You know how you’ll be reading a novel and some passage will pull you up short, with a deep insight about some everyday thing—a new way of looking at something that feels so true and well-put and revelatory, a striking metaphor or turn of phrase. Such gratitude you feel as a reader every time you come upon such passages, a special turn of light, a flash of bird wheeling past, an unexpected harmony, rippling the flow of the story, causing you to momentarily pause and reflect with a smile and an exclamation of delight—an intense poetic glimmer in the surrounding prose.
What, then, when such moments grab you at the rate of two or three every page, as I’m finding in Barbara Kingsolver’s Flight Behavior? It’s almost exhausting, the sense of being completely awash in rhetorical brilliance, in waves of metaphorical stimulation. So many passages to savor and remember. Here’s an example. At the beginning of chapter 5, a stranger has stopped his orange Beetle in front of Dellarobia Turnbow’s Tennessee farmhouse, just after she puts her kindergartner son on the bus. He is “unbelievably tall … unfolding himself like a contractor’s ruler” as he gets out of his car. “She was accustomed to men of measure, but this one had a few inches even on the Turnbow men, and it went on from there.” He is dark-skinned, speaks with a reggae accent. She is wearing a coat over her pajamas. They introduce one another. He is “Ovid Byron, a crazy name as well. You might be the first to upstage that.” She is able to comment on the poetic origins of his name, thanks to her high school Honors English class. He “crinkles his brow” as he thinks further about her name: “’Also an artist,’ he declared. ‘I’m pretty sure of that, an Italian Renaissance painter. Della Robbia.’” She’s flabbergasted: “Shut the front door!” He says “You should look into it, woman. It’s your name.” Then the kicker: “The candor of this stranger took her breath away. Woman! And the idea of being named for an artist. A person could be reborn on the strength of that.”
It’s powerful and funny. It hits the reader with the same kind of astonishment as it hits Dellarobia herself. A good part of the power of this scene is its timing, coming immediately after a chapter that ended with such a deep sense of grief for humanity that it brought tears to my eyes: “Dellarobia had ridden out prayer meetings aplenty, but had no idea what to say to a family that had lost their world, including the mountain under their feet and the butterflies of the air.”
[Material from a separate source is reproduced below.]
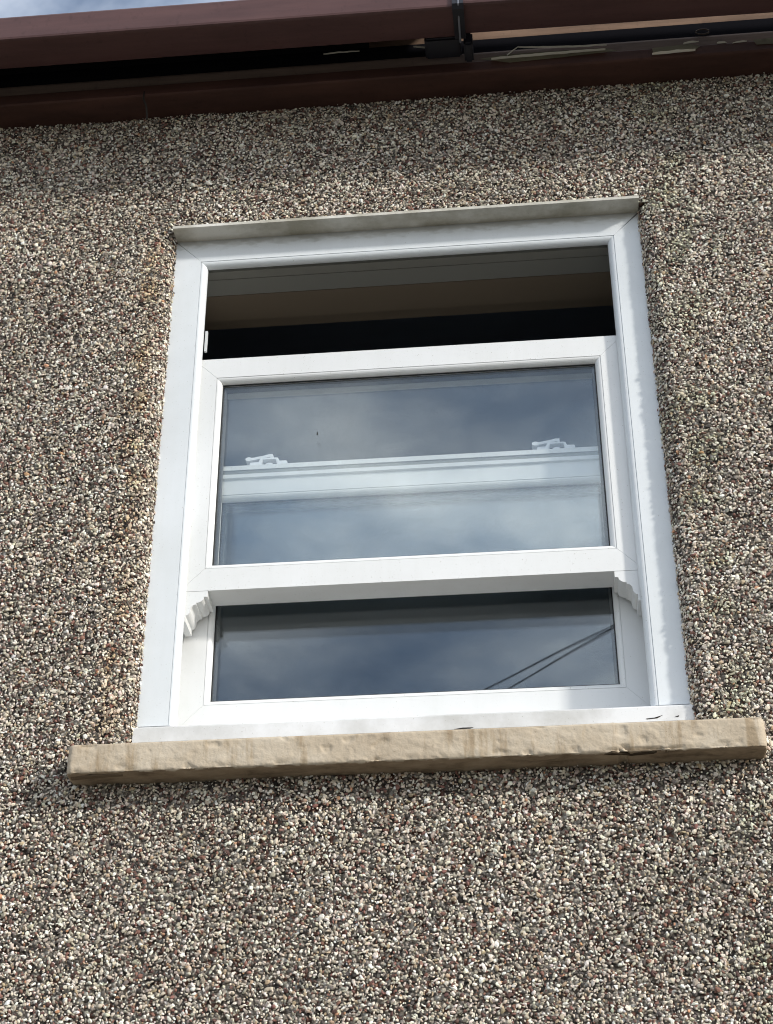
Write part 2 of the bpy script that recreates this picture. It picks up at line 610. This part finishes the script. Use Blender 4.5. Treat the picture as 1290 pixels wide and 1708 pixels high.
# ------------------------------------------------------------------ window
win = thing('sash_window', 'white vertical sliding sash window with its upper sash slid down, open at the top', 'window')
X0, X1 = .0718, .9305       # opening between the jambs
ZH = 3.9185
fb = bead(FY, .0125, .014, 8)
jamb = fb + [(.0718, FY), (.0718, .190), (.055, .190), (.055, .0635), (.004, .0635)]
jambR = fb + [(.0695, FY), (.0695, .190), (.055, .190), (.055, .0635), (.004, .0635)]
head = fb + [(.0735, FY), (.0735, .150), (.014, .150), (.014, .0605), (.001, .0600)]
bm = bmesh.new()
P4 = {'L': jamb, 'R': jambR, 'T': head, 'B': [(0, FY), (.01, FY), (.01, .19), (0, .19)]}
x0, x1, z0, z1 = X0, X1, 2.8425, ZH
W = {s: max(w for w, y in P4[s]) for s in P4}
gap = .0002
for s in 'LR':
    A = [((x0 - w if s == 'L' else x1 + w), y, z0) for w, y in P4[s]]
    B = [((x0 - w if s == 'L' else x1 + w), y, z1 + min(w, W['T']) - gap) for w, y in P4[s]]
    prism(bm, A, B)
prism(bm, [(x0 - min(w, W['L']) + gap, y, z1 + w) for w, y in head], [(x1 + min(w, W['R']) - gap, y, z1 + w) for w, y in head])
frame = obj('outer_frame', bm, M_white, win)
frame.data.materials.append(M_inner)
# grooved inner lining of the head, seen in the open gap
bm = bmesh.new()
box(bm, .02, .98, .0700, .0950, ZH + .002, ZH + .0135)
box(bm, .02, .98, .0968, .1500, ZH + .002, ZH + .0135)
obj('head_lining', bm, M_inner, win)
# jamb stops in the open part
bm = bmesh.new()
box(bm, X0 - .001, X0 + .004, .074, .080, 3.712, 3.765)
obj('jamb_stop', bm, M_white, win)
# head trim under the render
bm = bmesh.new()
prism(bm, [(.0015, y, z) for y, z in ((-.0045, 3.9875), (-.0045, 3.9945), (.06, 3.9985), (.06, 3.9915), (FY - .001, 3.9905))],
      [(1.0, y, z) for y, z in ((-.0045, 3.9875), (-.0045, 3.9945), (.06, 3.9985), (.06, 3.9915), (FY - .001, 3.9905))])
obj('head_trim', bm, M_trim, win)
# pvc cill
bm = bmesh.new()
pc = [(.033, 2.806), (.0325, 2.833), (.0335, 2.8355), (.036, 2.8368), (FY, 2.8400), (.19, 2.852), (.19, 2.806)]
prism(bm, [(-.0025, y, z) for y, z in pc], [(1.0035, y, z) for y, z in pc])
obj('cill', bm, M_cill, win)


def igu(parent, rect, y):
    """double glazing: two 4 mm sheets, spacer bar and black gasket"""
    gx0, gx1, gz0, gz1 = rect
    e = .004
    for k, yy in enumerate((y, y + .020)):
        bm = bmesh.new()
        n = 2
        box(bm, gx0 - e, gx1 + e, yy, yy + .004, gz0 - e, gz1 + e)
        obj('glass_pane', bm, M_glass, parent)
    bm = bmesh.new()
    ring(bm, (gx0 + .002, gx1 - .002, gz0 + .002, gz1 - .002), {s: [(0, y - .0004), (0, y - .003), (.006, y - .003), (.006, y - .0004)] for s in 'LRTB'}, 0)
    obj('glazing_gasket', bm, M_gasket, parent)
    bm = bmesh.new()
    ring(bm, (gx0 + .006, gx1 - .006, gz0 + .006, gz1 - .006), {s: [(0, y + .0045), (.009, y + .0045), (.009, y + .0195), (0, y + .0195)] for s in 'LRTB'}, 0)
    obj('spacer_bar', bm, M_spacer, parent)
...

Monarch butterflies underlie the book. Dellarobia’s mother-in-law, Hester, says her “old mommy” called them “King Billies.” We gradually learn that Hester “… was a fount of strange woodland names like boneset and virgin’s bower, for which no person of their acquaintance seemed to have any use. That must be lonely, Dellarobia thought, to have answers whose questions had all died of natural causes.”
With great sympathy for all her characters, Kingsolver considers the clash between different ways of looking at the world—the invaluable passed-down-from-generation-to-generation practical understanding of regional plants and animals represented by Hester, an oral history threatened with extinction; and the larger scientific view of how all systems in the world are related to one another. Some on both sides of this divide gradually realize how much they have to learn from one another. At least that’s true for those willing to talk. As Dellarobia says at another point, “If people played their channels right, they could be spared from disagreement for the length of their natural lives. Finally, she got it. The need for so many channels.”
Kingsolver is an absolute master of dialogue and pacing, often in long, long set-pieces between two characters. One of the best comes late in the book, when Dellarobia and Hester are walking through February Tennessee woods, searching for any flowers that might have started to come up through the thin snow, the desperately needed energy source for the monarchs. The women get into an intense conversation about Dellarobia’s marriage to Hester’s son, sharing some honest feelings for the first time about Hester’s attitude regarding her daughter-in-law. They continue to walk, Hester leading the way. Suddenly, there they are, a small patch of tiny blossoms. Hester says “Mommy called them harbingers. Some of them says salt-and-pepper flowers.” And then this marvelous passage closes the scene: “Monarchs were already here, this source discovered. She saw two bright drifters coasting tentatively in the woods, and near Hester’s boots, the duller orange of folded wings at rest on a flower cluster. Nectaring, that was the verb. King Billy nectaring on the harbinger.” It makes me gasp even now, writing it down. Read this book.